O anúncio remata: “Ajude-nos a manter a cidade limpa”. É o que em marketing se chama call to action. Soa a título de filme com o Chuck Norris, mas é na verdade um mecanismo de comunicação eficaz: depois de inspirar o receptor, induz-se um comportamento.
Ora, a mensagem aqui parece-me razoável. Alegadamente, estamos todos a fazer um bom trabalho e por isso é-me pedido que, enquanto cidadão, seja um consumidor consciente e que, se beber, conduza a garrafa ao destino certo. Certíssimo.
Novo cartaz. “Lisboa devolve o teu IRS”. É uma mensagem curta e directa, simplificada sem faltar à verdade – e ainda me trata por tu, coisa que me faz sentir jovem e eu agradeço. Desde 2008 que todas as câmaras podem atribuir um desconto de até 5% no IRS aos seus munícipes. Chama-se Participação Variável no IRS. Moedas escolhe dar-nos uns trocos todos os anos e isso é bom.
No IRS de 2024 Lisboa ainda se vai abotoar com 0,5%, mas para o ano será um dos 43 municípios a abdicar inteiramente do imposto. É uma espécie de cashback para sócios e acho que nem o Benfica dá tanto.
Mas é aqui que eu começo a enxofrar. O que tenho à frente é uma peça de campanha a sete meses das eleições. Nada me diz sobre o que preciso fazer para beneficiar de um direito; o que devo fazer para cumprir um dever; ou o que posso fazer para cooperar no bem comum. E essas são, em geometria simples, as linhas que separam a comunicação pública da comunicação política.
Outro cartaz: “+2000 chaves de casa entregues”. Ponto. Fico a pensar se apenas dão um jogo de chaves a cada inquilino ou se inclui suplentes. Mas mais uma vez a questão que me inquieta é que nada na mensagem que o governo da cidade me dirige, utilizando meios públicos em espaço público, é mais do que publicidade política.
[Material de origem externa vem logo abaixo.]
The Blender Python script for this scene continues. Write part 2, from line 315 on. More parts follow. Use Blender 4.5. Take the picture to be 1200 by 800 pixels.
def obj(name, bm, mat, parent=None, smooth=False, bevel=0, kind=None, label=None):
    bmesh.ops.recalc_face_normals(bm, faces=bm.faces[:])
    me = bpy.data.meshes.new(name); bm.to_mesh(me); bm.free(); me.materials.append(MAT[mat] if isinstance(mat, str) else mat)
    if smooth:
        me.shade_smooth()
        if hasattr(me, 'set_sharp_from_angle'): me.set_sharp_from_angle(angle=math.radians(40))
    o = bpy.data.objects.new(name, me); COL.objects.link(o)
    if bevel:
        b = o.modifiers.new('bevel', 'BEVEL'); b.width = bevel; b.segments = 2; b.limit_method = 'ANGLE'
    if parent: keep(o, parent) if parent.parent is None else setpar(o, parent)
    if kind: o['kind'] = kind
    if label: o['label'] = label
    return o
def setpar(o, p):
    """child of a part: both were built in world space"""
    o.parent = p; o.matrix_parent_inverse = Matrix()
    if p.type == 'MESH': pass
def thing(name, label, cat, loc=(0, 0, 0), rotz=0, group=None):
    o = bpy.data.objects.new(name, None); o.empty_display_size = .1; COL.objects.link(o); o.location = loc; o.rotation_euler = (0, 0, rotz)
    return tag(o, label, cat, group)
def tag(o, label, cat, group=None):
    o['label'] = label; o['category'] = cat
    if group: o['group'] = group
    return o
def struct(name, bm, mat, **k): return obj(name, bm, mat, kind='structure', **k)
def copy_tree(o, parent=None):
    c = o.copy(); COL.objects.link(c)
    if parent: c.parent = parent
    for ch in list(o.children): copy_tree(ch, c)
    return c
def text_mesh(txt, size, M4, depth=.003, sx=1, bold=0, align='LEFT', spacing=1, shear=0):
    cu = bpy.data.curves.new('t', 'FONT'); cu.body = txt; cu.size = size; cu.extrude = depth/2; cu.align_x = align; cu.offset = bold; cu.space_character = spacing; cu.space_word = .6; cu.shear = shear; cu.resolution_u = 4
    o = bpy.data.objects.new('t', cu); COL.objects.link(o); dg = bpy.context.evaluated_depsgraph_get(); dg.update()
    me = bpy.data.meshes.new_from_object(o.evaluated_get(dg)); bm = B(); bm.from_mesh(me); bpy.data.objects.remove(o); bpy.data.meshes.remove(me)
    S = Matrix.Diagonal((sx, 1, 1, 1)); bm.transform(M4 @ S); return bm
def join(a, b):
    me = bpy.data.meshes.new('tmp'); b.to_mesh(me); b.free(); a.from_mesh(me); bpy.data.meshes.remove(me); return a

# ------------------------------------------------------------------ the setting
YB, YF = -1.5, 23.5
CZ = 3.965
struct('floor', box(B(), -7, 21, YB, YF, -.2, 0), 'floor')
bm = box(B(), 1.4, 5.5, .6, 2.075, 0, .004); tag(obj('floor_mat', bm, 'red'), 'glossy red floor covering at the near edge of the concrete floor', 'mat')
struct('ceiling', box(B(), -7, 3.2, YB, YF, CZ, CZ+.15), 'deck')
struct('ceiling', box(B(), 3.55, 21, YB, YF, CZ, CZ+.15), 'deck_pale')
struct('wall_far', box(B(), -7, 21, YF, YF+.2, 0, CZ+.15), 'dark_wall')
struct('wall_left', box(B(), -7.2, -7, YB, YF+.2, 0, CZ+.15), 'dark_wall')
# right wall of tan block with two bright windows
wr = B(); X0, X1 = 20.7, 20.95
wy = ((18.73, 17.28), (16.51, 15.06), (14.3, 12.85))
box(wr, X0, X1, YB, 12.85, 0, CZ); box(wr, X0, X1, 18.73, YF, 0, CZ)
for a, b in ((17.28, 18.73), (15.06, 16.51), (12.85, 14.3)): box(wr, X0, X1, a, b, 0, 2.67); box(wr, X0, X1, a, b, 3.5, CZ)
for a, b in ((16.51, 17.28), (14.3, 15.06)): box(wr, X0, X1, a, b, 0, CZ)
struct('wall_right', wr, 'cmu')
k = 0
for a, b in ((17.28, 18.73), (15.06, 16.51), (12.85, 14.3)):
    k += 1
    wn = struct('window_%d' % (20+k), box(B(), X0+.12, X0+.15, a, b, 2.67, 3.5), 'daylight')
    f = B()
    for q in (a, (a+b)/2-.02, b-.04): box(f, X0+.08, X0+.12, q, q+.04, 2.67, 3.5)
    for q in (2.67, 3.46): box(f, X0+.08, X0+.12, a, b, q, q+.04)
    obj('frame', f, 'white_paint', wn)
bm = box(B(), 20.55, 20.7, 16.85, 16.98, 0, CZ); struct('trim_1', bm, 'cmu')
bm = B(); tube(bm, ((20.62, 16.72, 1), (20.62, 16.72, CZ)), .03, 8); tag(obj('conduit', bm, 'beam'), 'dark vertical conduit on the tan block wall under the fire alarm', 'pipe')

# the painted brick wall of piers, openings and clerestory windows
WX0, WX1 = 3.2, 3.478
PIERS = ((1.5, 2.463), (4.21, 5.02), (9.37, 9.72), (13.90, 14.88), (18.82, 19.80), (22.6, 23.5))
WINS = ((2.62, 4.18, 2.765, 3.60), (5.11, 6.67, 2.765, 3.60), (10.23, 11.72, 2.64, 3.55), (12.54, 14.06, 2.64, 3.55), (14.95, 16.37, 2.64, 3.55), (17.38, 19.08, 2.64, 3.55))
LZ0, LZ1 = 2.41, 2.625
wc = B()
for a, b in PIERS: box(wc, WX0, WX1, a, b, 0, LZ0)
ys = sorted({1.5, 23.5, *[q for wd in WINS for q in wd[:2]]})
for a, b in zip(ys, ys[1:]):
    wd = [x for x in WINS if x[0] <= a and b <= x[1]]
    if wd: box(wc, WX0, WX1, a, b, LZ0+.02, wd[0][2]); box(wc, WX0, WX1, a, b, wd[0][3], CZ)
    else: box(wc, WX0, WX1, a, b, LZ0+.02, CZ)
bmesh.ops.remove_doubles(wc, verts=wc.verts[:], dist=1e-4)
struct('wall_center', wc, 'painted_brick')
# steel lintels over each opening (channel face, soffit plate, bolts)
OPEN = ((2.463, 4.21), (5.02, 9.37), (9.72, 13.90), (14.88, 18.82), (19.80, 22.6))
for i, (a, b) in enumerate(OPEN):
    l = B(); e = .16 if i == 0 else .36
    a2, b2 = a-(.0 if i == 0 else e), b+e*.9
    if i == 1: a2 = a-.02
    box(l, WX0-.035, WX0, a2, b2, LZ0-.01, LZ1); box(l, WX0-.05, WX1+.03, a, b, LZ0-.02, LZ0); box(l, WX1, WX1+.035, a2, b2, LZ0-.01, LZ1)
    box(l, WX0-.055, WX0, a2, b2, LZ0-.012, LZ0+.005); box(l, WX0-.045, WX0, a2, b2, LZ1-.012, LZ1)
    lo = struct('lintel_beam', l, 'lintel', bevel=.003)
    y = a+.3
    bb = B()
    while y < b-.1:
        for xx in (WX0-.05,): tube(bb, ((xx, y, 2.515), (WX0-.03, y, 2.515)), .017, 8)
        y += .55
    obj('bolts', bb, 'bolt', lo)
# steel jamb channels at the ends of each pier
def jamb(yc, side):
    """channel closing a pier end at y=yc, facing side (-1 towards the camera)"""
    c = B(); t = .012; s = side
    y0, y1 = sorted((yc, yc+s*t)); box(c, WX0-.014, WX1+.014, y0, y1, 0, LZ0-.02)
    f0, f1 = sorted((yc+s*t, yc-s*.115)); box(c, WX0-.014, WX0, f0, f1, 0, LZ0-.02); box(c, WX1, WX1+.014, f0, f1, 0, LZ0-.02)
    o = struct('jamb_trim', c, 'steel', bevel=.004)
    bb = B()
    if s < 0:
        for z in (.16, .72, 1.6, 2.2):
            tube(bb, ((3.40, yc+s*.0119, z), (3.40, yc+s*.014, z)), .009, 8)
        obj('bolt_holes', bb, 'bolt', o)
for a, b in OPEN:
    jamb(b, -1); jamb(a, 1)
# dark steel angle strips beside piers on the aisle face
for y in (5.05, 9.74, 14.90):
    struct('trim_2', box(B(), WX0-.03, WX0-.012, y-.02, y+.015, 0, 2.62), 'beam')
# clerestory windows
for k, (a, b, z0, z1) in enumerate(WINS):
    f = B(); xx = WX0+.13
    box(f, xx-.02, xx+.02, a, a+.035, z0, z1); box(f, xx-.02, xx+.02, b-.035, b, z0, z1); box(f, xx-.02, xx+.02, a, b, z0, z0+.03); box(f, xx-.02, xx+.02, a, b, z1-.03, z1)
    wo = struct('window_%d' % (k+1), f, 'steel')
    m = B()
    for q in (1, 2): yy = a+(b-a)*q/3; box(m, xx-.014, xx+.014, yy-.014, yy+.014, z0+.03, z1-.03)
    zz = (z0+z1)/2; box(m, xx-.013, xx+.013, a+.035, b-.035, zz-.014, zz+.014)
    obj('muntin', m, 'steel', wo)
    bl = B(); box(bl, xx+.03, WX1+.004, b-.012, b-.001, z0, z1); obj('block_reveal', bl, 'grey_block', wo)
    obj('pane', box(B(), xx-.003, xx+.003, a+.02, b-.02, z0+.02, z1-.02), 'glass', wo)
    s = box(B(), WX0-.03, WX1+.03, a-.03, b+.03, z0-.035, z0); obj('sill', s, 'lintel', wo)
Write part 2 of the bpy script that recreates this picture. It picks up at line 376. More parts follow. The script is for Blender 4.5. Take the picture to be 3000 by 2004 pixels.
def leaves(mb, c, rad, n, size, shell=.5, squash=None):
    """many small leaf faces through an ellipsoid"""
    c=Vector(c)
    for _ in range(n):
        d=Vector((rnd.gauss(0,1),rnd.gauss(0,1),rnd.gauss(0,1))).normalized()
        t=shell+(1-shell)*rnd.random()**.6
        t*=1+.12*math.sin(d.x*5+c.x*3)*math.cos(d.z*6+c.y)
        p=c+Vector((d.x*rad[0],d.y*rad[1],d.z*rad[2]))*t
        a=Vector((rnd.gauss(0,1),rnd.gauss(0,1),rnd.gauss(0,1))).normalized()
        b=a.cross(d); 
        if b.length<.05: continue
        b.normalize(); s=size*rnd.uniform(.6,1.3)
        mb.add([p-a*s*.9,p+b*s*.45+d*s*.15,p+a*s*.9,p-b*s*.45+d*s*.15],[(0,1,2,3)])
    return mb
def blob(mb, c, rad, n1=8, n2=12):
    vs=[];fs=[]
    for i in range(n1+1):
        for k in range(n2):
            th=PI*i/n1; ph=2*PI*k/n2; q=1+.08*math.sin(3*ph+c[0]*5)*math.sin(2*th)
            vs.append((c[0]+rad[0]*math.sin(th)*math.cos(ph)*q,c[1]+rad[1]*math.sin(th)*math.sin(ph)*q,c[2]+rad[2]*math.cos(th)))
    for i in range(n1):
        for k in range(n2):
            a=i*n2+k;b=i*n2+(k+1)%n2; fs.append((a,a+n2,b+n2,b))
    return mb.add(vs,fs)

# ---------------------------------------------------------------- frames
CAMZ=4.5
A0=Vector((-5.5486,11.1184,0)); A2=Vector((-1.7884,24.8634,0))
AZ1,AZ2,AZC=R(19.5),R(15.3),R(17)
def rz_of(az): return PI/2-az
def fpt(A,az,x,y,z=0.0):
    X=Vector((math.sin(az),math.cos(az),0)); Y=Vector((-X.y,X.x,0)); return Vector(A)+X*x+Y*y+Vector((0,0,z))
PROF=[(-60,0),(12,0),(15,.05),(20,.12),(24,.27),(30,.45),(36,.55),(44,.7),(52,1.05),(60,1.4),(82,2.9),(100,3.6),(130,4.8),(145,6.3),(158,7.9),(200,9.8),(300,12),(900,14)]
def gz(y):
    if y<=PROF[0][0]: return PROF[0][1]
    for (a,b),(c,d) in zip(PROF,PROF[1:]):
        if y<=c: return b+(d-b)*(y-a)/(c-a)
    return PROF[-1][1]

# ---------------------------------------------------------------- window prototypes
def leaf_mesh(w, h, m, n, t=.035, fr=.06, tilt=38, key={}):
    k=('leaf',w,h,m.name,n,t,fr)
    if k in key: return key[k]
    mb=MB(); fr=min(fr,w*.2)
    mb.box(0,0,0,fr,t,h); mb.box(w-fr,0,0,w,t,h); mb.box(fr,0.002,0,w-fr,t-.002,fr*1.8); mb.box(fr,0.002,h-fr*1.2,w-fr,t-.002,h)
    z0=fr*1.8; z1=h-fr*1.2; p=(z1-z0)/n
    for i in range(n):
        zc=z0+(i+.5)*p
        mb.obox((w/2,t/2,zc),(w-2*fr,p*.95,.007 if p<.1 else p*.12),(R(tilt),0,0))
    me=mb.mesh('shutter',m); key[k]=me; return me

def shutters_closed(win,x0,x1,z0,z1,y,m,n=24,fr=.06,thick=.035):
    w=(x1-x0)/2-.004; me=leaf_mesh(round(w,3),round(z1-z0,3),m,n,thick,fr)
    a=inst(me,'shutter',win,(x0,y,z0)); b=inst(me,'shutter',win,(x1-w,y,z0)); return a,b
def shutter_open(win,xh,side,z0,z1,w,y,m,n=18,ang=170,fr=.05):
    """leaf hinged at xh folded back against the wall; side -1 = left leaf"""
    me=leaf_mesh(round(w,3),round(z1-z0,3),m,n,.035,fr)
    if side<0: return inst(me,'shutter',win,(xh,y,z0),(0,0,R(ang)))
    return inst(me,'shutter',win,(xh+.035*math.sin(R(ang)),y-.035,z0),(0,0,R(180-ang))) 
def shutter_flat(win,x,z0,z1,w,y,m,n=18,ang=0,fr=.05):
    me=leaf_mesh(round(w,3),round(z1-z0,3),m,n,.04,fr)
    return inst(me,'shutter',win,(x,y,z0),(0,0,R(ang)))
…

Sem o logo da autarquia, podia bem ser um reclame às Chaves do Areeiro.
O mesmo se poderia dizer do catrapázio que informa “Lisboa faz o maior investimento de sempre na habitação, 560 milhões de euros” (mais de mil euros por habitante, realmente muito guito); ou do outro que proclama: “Lisboa mais inovação, melhor emprego”. Não existe nestas mensagens informação útil ao cidadão, mas é claro onde querem chegar. É como a palavra catrapázio: também não existe mas toda a gente a entende.